### TASK INSTRUCTIONS
Find the word "pixels" in the listing; pull out each line holding it.

### DATA FOR THIS TASK
--------------------

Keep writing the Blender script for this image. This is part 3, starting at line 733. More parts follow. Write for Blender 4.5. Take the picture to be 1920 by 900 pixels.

--------------------

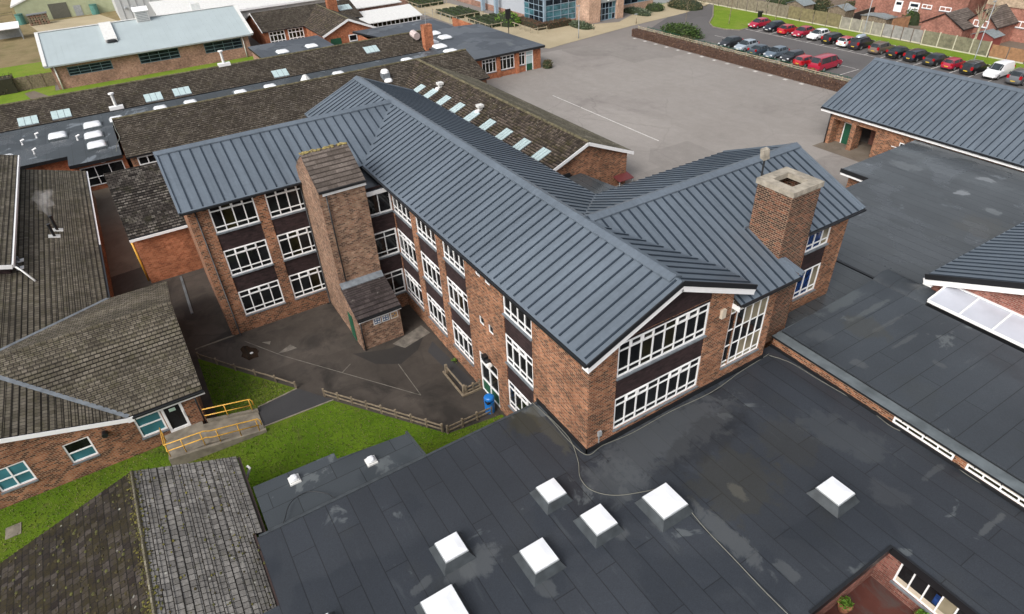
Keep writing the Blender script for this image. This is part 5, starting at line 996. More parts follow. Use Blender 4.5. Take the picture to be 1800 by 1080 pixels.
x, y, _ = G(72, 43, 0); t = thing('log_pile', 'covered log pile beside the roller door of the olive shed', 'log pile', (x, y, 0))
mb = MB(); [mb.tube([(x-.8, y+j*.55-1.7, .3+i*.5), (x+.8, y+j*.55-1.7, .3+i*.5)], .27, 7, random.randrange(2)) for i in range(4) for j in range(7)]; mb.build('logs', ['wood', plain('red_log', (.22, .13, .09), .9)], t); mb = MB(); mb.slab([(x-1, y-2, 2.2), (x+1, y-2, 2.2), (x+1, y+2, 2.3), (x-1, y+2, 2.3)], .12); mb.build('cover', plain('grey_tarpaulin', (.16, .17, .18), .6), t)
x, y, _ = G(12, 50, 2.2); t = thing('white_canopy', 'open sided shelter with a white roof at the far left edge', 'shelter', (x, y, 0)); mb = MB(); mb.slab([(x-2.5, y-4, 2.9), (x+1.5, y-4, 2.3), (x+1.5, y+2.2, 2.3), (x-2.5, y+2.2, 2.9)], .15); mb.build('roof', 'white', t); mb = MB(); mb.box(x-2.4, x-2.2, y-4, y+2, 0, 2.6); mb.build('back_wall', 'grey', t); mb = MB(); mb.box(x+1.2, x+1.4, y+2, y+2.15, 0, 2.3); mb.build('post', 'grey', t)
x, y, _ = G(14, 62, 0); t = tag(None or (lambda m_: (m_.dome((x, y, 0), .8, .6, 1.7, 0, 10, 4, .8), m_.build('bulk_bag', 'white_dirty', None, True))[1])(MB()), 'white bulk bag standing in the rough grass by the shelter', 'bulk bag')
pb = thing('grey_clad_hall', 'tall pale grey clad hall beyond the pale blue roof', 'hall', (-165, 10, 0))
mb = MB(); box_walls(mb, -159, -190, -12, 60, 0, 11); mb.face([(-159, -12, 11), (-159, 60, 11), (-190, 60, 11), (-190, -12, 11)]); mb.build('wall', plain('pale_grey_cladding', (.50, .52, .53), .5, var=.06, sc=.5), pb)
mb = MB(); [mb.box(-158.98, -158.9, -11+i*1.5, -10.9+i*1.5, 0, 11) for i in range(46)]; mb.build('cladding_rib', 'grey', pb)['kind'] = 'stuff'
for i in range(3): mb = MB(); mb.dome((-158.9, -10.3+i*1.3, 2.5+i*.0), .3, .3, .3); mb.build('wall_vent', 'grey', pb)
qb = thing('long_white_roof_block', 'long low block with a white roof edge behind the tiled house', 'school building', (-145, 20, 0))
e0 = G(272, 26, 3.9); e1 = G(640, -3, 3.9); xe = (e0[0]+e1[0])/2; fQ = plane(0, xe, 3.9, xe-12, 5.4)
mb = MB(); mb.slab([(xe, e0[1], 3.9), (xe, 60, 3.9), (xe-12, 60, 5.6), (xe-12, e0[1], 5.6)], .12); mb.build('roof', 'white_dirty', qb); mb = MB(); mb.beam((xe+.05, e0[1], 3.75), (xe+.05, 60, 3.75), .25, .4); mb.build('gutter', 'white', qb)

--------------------

### RESPONSE TO THE EXERCISE
Keep writing the Blender script for this image. This is part 3, starting at line 733. More parts follow. Write for Blender 4.5. Take the picture to be 1920 by 900 pixels.
Keep writing the Blender script for this image. This is part 5, starting at line 996. More parts follow. Use Blender 4.5. Take the picture to be 1800 by 1080 pixels.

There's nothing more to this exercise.